Network Interface Name Detection in Conky

Once-off Conky config for network graphs

When one changes connection type (say, from ethernet to Wi-Fi), the interface name changes (e.g. eth0wlan1). To avoid changing Conky config file all the time, here’s a little Lua function for finding the network interface name.

function findInterface()
    local handle = io.popen('ip a | grep "state UP" | cut -d: -f2 | tr -d " "')
    local result = handle:read('*a'):gsub('\n$','')
    handle:close()
    return result
end
  1. ip a gives everything about connection info. Each entry looks like

    3: wlp3s0f0: <BROADCAST,MULTICAST,UP,LOWER_UP> mtu 1500 qdisc mq state UP group default qlen 1000
  2. Grep the “state UP” and extract the second field, using : as a delimiter. Trim off the spaces around.
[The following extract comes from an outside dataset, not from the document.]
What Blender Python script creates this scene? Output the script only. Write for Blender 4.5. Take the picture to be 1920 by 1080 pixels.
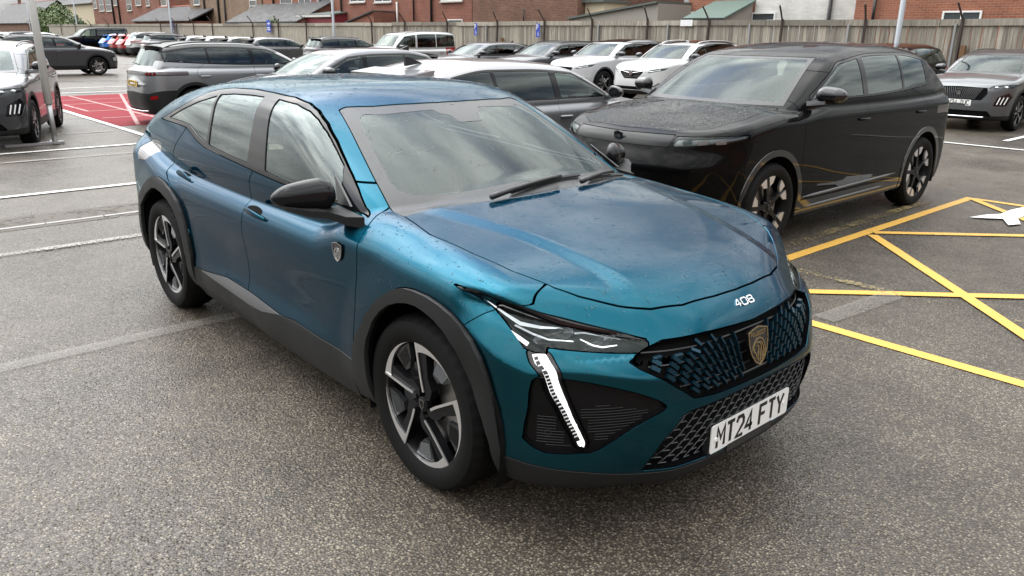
import bpy, bmesh, math, random, os
import numpy as np
from mathutils import Vector, Matrix
random.seed(7); RNG = np.random.RandomState(11)
R_ = math.radians
for o in list(bpy.data.objects): bpy.data.objects.remove(o)
SC = bpy.context.scene
COL = SC.collection

# ------------------------------------------------------------------ camera
cam_d = bpy.data.cameras.new('camera'); cam = bpy.data.objects.new('camera', cam_d); COL.objects.link(cam)
CP = (3.6483, -2.4355, 1.7150); YAW, PITCH, ROLL, FPX = 2.4148, 0.3151, 0.0110, 1460.01
f_ = Vector((math.cos(YAW)*math.cos(PITCH), math.sin(YAW)*math.cos(PITCH), -math.sin(PITCH)))
r_ = f_.cross(Vector((0, 0, 1))).normalized(); u_ = r_.cross(f_)
cr, sr = math.cos(ROLL), math.sin(ROLL)
r2 = r_*cr + u_*sr; u2 = -r_*sr + u_*cr
m = Matrix(((r2.x, u2.x, -f_.x, CP[0]), (r2.y, u2.y, -f_.y, CP[1]), (r2.z, u2.z, -f_.z, CP[2]), (0, 0, 0, 1)))
cam.matrix_world = m
cam_d.sensor_width = 36.0; cam_d.lens = 36.0*FPX/1920.0
cam_d.clip_start = 0.05; cam_d.clip_end = 6000
SC.camera = cam
# ------------------------------------------------------------------ world, sun, exposure
W = bpy.data.worlds.new('World'); SC.world = W; W.use_nodes = True
wn, wl = W.node_tree.nodes, W.node_tree.links
SUN_EL, SUN_AZ = R_(42), R_(186)      # azimuth as a direction in the xy plane, from +x towards +y
bg = wn['Background']; sky = wn.new('ShaderNodeTexSky'); sky.sky_type = 'NISHITA'; sky.sun_disc = False
sky.sun_elevation = SUN_EL; sky.sun_rotation = math.pi/2-SUN_AZ; sky.air_density = 1.0; sky.dust_density = 2.0; sky.ozone_density = 1.0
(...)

  3. Use io.popen() to grep the shell output. The use of :read('*a') is necessary. It appends the trailing newline \n character to the output. That’s fine for the function conky_myspeed(upordown), but conky_myspeedgraph(upordown, h, w). Remove that with :gsub('\n$',''). The g in gsub() stands for global. The sub() method requires two arguments limiting the scope of the string substitution.
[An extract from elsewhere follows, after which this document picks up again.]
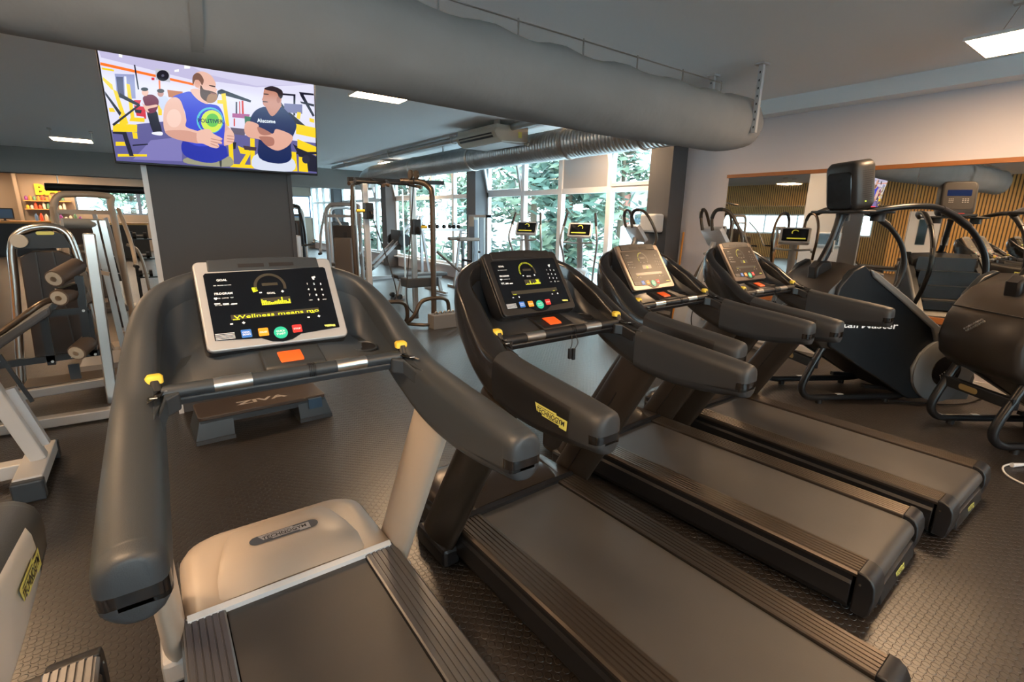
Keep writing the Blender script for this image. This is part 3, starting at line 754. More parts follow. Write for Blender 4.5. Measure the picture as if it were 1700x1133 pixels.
def badge_geo(mb_plate, mb_ink, M, wd):
    """stepped name plate with lettering, centred on M"""
    h = wd*0.26
    mb_plate.add([(x*wd, y*h, 0) for x, y in ((-.5, .5), (.18, .5), (.18, .36), (.5, .36), (.5, -.5), (.28, -.5), (.28, -.36), (-.25, -.36), (-.25, -.2), (-.42, -.2))], [tuple(range(10))], 0, M)
    Mo = M @ Matrix.Translation((0, 0, 0.0006))
    mb_ink.text('TECHNOGYM', Mo @ Matrix.Translation((0, -h*0.20, 0)), h*0.42, w=wd*0.86, align='c', bold=0.02)
    for x0, x1, y in ((-.40, .12, .30), (-.05, .26, -.27)):
        mb_ink.add([(x0*wd, y*h, 0), (x1*wd, y*h, 0), (x1*wd, (y+.05)*h, 0), (x0*wd, (y+.05)*h, 0)], [(0, 1, 2, 3)], 0, Mo)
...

  4. Since the Lua function is to be called from time to time by Conky, it’s a good idea to :close() the stream after having finished.

I tried putting everything in one single line without :close()ing the stream. A number 1 prepending with some white spaces were prepended into the output.

The rest of the Conky Lua script consist mainly of routine usage of conky_parse(). To avoid repetitions like ${lua myupspeed} and ${lua mydownspeed}, I’ve added one more argument in the function conky_myspeed(upordown).

To end this post, I’m going to include a short and simple Perl-compatible regex pattern (PCRE) for matching the IP address in case that

curl http://ipecho.net/plain

returns an HTML document from an ISP that requires web portal login.

curl http://ipecho.net/plain | grep -Po '(\.?[0-9]{2,3}){4}' || echo 'Not found!'

That’s not a proper PCRE for IP extraction, since it matches .0.0.0.0. However, that’s easy to understand and short enough to be put inside the .conkyrc config file, so that git diff’s output won’t be too heavy.